Description of the task = Write out only the lines from the start of the entries up to and including the line with "m.build('upper_wall', 'taupe', bld)"; please skip the pictures.

Scripts that build scenes
****************

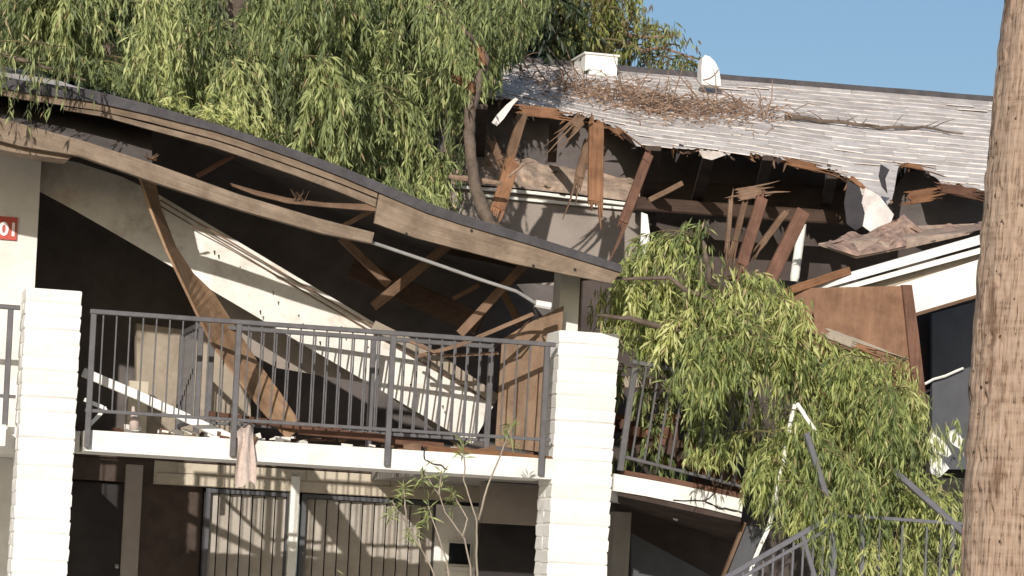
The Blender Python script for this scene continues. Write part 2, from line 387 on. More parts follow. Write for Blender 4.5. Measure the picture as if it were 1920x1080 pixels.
# right bay: sagging, cracked slab
tp = [(1152, 888), (1210, 898), (1270, 909), (1330, 921), (1394, 936)]
bt = [(1150, 920), (1210, 930), (1270, 942), (1330, 955), (1390, 970)]
m = MB(); m.ribbon(line(tp, 0), line(bt, 0), 1.6, 3, nrm=(0, 1, 0)); o = m.build('cracked_balcony_slab', 'slab', bld)
cr_ = MB(); cr_.tube(line([(1262, 937), (1322, 941), (1334, 930), (1344, 920)], -.004), .006, 4, 3, .008)
cr_.tube(line([(1322, 941), (1345, 952), (1368, 955), (1392, 962)], -.004), .008, 4, 3, .008); cr_.build('crack', 'black', o)
m = MB(); m.ribbon(line([(1160, 918), (1390, 968)], .02), line([(1160, 938), (1385, 1010)], 2.2), .05, nrm=(0, .3, -1)); m.build('right_soffit', 'umber', bld)
# rear upper wall of the right wing
YR = 4.8
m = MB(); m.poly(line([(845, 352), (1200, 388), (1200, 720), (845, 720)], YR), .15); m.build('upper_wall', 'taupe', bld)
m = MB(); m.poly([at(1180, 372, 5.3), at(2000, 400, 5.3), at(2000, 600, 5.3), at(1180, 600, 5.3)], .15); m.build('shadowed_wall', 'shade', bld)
t1 = MB(); t1.sweep(line([(845, 349), (1000, 362), (1200, 386)], YR - .05), pm(6, 5), .06); t1.build('wall_trim', 'frame', bld)
t1 = MB(); t1.sweep(line([(900, 366), (1000, 376), (1200, 394)], YR - .03), pm(5, 5), .04); t1.build('wall_trim', 'frame', bld)
b1 = MB(); b1.sweep(line([(1190, 382), (1400, 398), (1620, 412)], 4.5), pm(26, 4.5), .14); b1.build('wall_beam', 'dark', bld)
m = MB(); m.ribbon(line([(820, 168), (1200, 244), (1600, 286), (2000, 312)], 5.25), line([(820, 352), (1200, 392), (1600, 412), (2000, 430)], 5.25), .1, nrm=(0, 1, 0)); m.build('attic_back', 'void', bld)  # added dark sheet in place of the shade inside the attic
m = MB(); m.ribbon(line([(1190, 338), (1400, 346), (1620, 356)], 5.2), line([(1190, 382), (1400, 398), (1620, 412)], 5.2), .04, nrm=(0, 1, 0)); m.build('attic_boards', 'umber', bld)
# lumpy insulation on the plate
def lumps(name, top, bot, Y, mat, parent, amp=.12):
    mb = MB(); n = 46; k = 8
    vs, fs = [], []
    for i in range(n):
        f = i / (n - 1) * (len(top) - 1); a = min(int(f), len(top) - 2)
        for j in range(k):
            tx = top[a][0] + (top[a+1][0] - top[a][0]) * (f - a); ty = top[a][1] + (top[a+1][1] - top[a][1]) * (f - a)
            bx = bot[a][0] + (bot[a+1][0] - bot[a][0]) * (f - a); by = bot[a][1] + (bot[a+1][1] - bot[a][1]) * (f - a)
            v = j / (k - 1)
            nz = mnoise.fractal(V((i * .23, j * .4, Y)), 1, 2, 4)
            p = at(tx + (bx - tx) * v, ty + (by - ty) * v + nz * 8 * (1 - v), Y + .45 * (1 - v) - amp * nz * 1.5)
            vs.append(p)
    for i in range(n - 1):
        for j in range(k - 1): fs.append((i*k + j, (i+1)*k + j, (i+1)*k + j + 1, i*k + j + 1))
    mb.add(vs, fs); return mb.build(name, mat, parent, True)
lumps('insulation', [(845, 290), (900, 282), (960, 290), (1010, 305), (1080, 318), (1200, 335)], [(845, 345), (900, 347), (960, 352), (1010, 357), (1080, 364), (1200, 380)], 4.7, 'lump', bld)
# right end: grey doors in shade
dr = MB(); dr.poly(line([(1748, 588), (1830, 566), (1830, 880), (1748, 880)], 1.2), .05); d2 = dr.build('grey_door', 'greydoor', bld)
dr = MB(); dr.poly(line([(1690, 560), (1900, 520), (1900, 1000), (1690, 1000)], 1.4), .1); dr.build('dark_bay', 'black', bld)  # dark sheet standing in for shade behind the grey door
k_ = MB(); k_.tube(line([(1734, 720), (1750, 711), (1772, 705), (1790, 697), (1806, 690)], 1.16), .012, 5); k_.build('bent_strip', 'frame', bld)

# number plate
sg = thing('number_sign', 'small red room number plate reading 01 on the white wall at upper left', 'sign', tuple(at(10, 425, 1.19)))
q = MB(); a = at(-14, 447, 1.18); b = at(33, 408, 1.18); q.box((a.x, 1.175, a.z), (b.x, 1.199, b.z)); q.build('plate', 'sign', sg)
cu_ = bpy.data.curves.new('digits', 'FONT'); cu_.body = '01'; cu_.size = .155; cu_.extrude = .003; cu_.offset = .004
to = bpy.data.objects.new('digits_tmp', cu_); C.objects.link(to)
me = bpy.data.meshes.new_from_object(to.evaluated_get(bpy.context.evaluated_depsgraph_get())); bpy.data.objects.remove(to)
me.materials.append(MT['digit']); do = bpy.data.objects.new('digits', me); C.objects.link(do); do.parent = sg
do.rotation_euler = (R(90), 0, 0); do.location = V((at(-2, 440, 1.17).x, 1.17, at(-2, 440, 1.17).z)) - wloc(sg)

# ------------------------------------------------------------------ brick pillars
def brickmesh(wd, dp, h, seed):
    rnd = random.Random(seed); mb = MB(); c = .022; vs = []
    rows = [(0.0012, .0045), (h * .12, .0005), (h * .86, -.001), (h - .0012, .0035)]
    for z, ins in rows:
        for sx, sy in ((-1, -1), (1, -1), (1, 1), (-1, 1)):
            vs.append((sx * (wd / 2 - ins) + rnd.uniform(-.005, .005), sy * (dp / 2 - ins * .8) + rnd.uniform(-.003, .003), z + rnd.uniform(-.002, .002)))
    fs = [(3, 2, 1, 0), (12, 13, 14, 15)]
    for r_ in range(3):
        for j in range(4):
            k = (j + 1) % 4; fs.append((r_*4 + j, r_*4 + k, r_*4 + 4 + k, r_*4 + 4 + j))
    mb.add(vs, fs); me = mb.mesh('brick'); me.materials.append(MT['brick']); return me
BR = [brickmesh(.452, .215, .107, s_) for s_ in range(4)]
def pillar(pl, pr, pyb, pyt, label):
    x0, x1 = at(pl, pyb, 0).x, at(pr, pyb, 0).x; zt = at((pl + pr) / 2, pyt, 0).z
    wd = x1 - x0; t = thing('brick_pillar', label, 'pillar', ((x0 + x1) / 2, .22, 0), 'white slump brick pillars')
    c = MB(); c.box((x0 + .008, .009, 0), (x1 - .008, .433, zt - .02)); c.build('mortar_core', 'mortar', t)
    n = int(zt / .107); h = zt / n
    for i in range(n):
        for j in range(2):
            o = bpy.data.objects.new('brick', random.choice(BR)); C.objects.link(o); o.parent = t
            o.location = (random.uniform(-.003, .003), -.111 + j * .222 + random.uniform(-.003, .003), i * h)
            o.scale = (wd / .452 * (-1 if random.random() < .5 else 1), 1, h / .107)
    return t
pillar(36, 141, 800, 541, 'white brick pillar at left of the main balcony, beside the number sign wall')
pillar(1040, 1152, 800, 622, 'white brick pillar between the main balcony and the fallen tree')

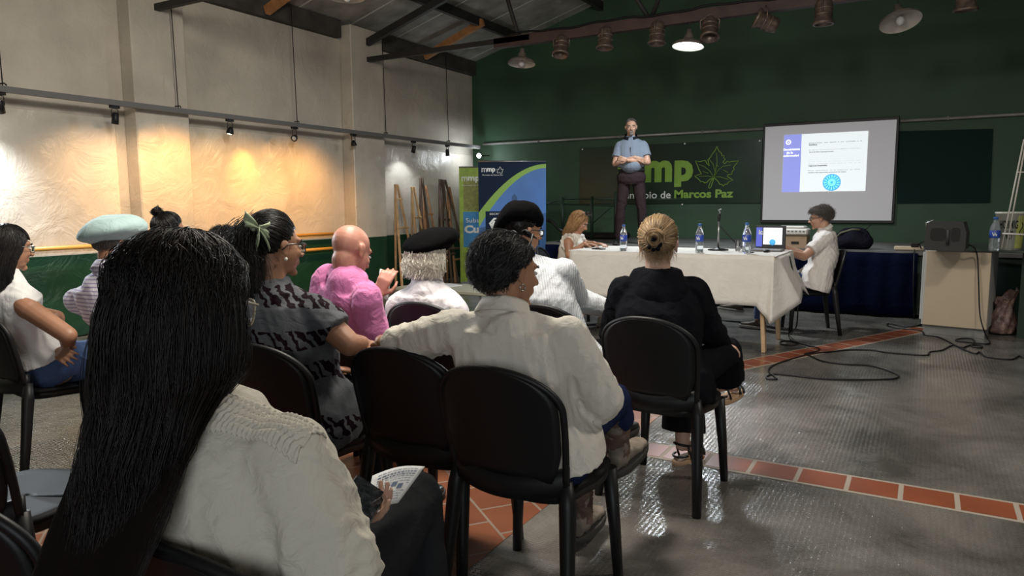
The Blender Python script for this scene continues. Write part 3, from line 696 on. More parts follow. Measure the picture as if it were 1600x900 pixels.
# green banner
TL2 = at(717, 262, z=1.97); TR2 = TL2+(TR-TL)/np.linalg.norm(TR-TL)*0.86
gb, P, nn = banner(TL2, TR2, 1.95, 'rollup_banner', 'lime green roll-up banner partly behind the blue banner')
m_l1 = mat('banner_lime', (0.28, 0.42, 0.03), .5, noise=(8, .25)); m_l2 = mat('banner_cyan', (0.02, 0.22, 0.5), .5); m_l3 = mat('banner_olive', (0.20, 0.22, 0.03), .5, noise=(20, .3))
bquad(P, [(0, 0), (1, 0), (1, 1), (0, 1)], 0, m_l1, 'fabric', gb)
bquad(P, [(.08, .10), (1, .10), (1, .37), (.08, .37)], .001, m_l3, 'field', gb)
bquad(P, [(.07, .375), (1, .375), (1, .68), (.07, .68)], .002, m_l2, 'title_panel', gb)
bquad(P, [(.30, .68), (1, .68), (1, 1), (.12, 1)], .002, mat('banner_white', (0.62, .63, .62), .6), 'white_panel', gb)
btext(P, 'm', .05, .16, .075, .115, .004, m_wt, gb); btext(P, 'mp', .17, .40, .075, .128, .004, m_wt, gb, bold=.03)
btext(P, 'Municipio de Marcos Paz', .05, .60, .145, .157, .004, m_wt, gb)
btext(P, 'Subsecretaría', .12, .90, .43, .468, .004, m_wt, gb); btext(P, 'Cultura', .09, .84, .49, .56, .004, m_wt, gb, bold=.05)
MB().cyl(P(0, -.004, 0), P(1, -.004, 0), .012).build('top_rail', m_alu, gb, True)
MB().box((P(.5, 1, -.0)), (.86, .12, .08), np.array(((TR-TL)/np.linalg.norm(TR-TL), nn, (0, 0, 1))).T, bev=.02).build('base', m_alu, gb, True)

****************

Finished exercise =
The Blender Python script for this scene continues. Write part 2, from line 387 on. More parts follow. Write for Blender 4.5. Measure the picture as if it were 1920x1080 pixels.
# right bay: sagging, cracked slab
tp = [(1152, 888), (1210, 898), (1270, 909), (1330, 921), (1394, 936)]
bt = [(1150, 920), (1210, 930), (1270, 942), (1330, 955), (1390, 970)]
m = MB(); m.ribbon(line(tp, 0), line(bt, 0), 1.6, 3, nrm=(0, 1, 0)); o = m.build('cracked_balcony_slab', 'slab', bld)
cr_ = MB(); cr_.tube(line([(1262, 937), (1322, 941), (1334, 930), (1344, 920)], -.004), .006, 4, 3, .008)
cr_.tube(line([(1322, 941), (1345, 952), (1368, 955), (1392, 962)], -.004), .008, 4, 3, .008); cr_.build('crack', 'black', o)
m = MB(); m.ribbon(line([(1160, 918), (1390, 968)], .02), line([(1160, 938), (1385, 1010)], 2.2), .05, nrm=(0, .3, -1)); m.build('right_soffit', 'umber', bld)
# rear upper wall of the right wing
YR = 4.8
m = MB(); m.poly(line([(845, 352), (1200, 388), (1200, 720), (845, 720)], YR), .15); m.build('upper_wall', 'taupe', bld)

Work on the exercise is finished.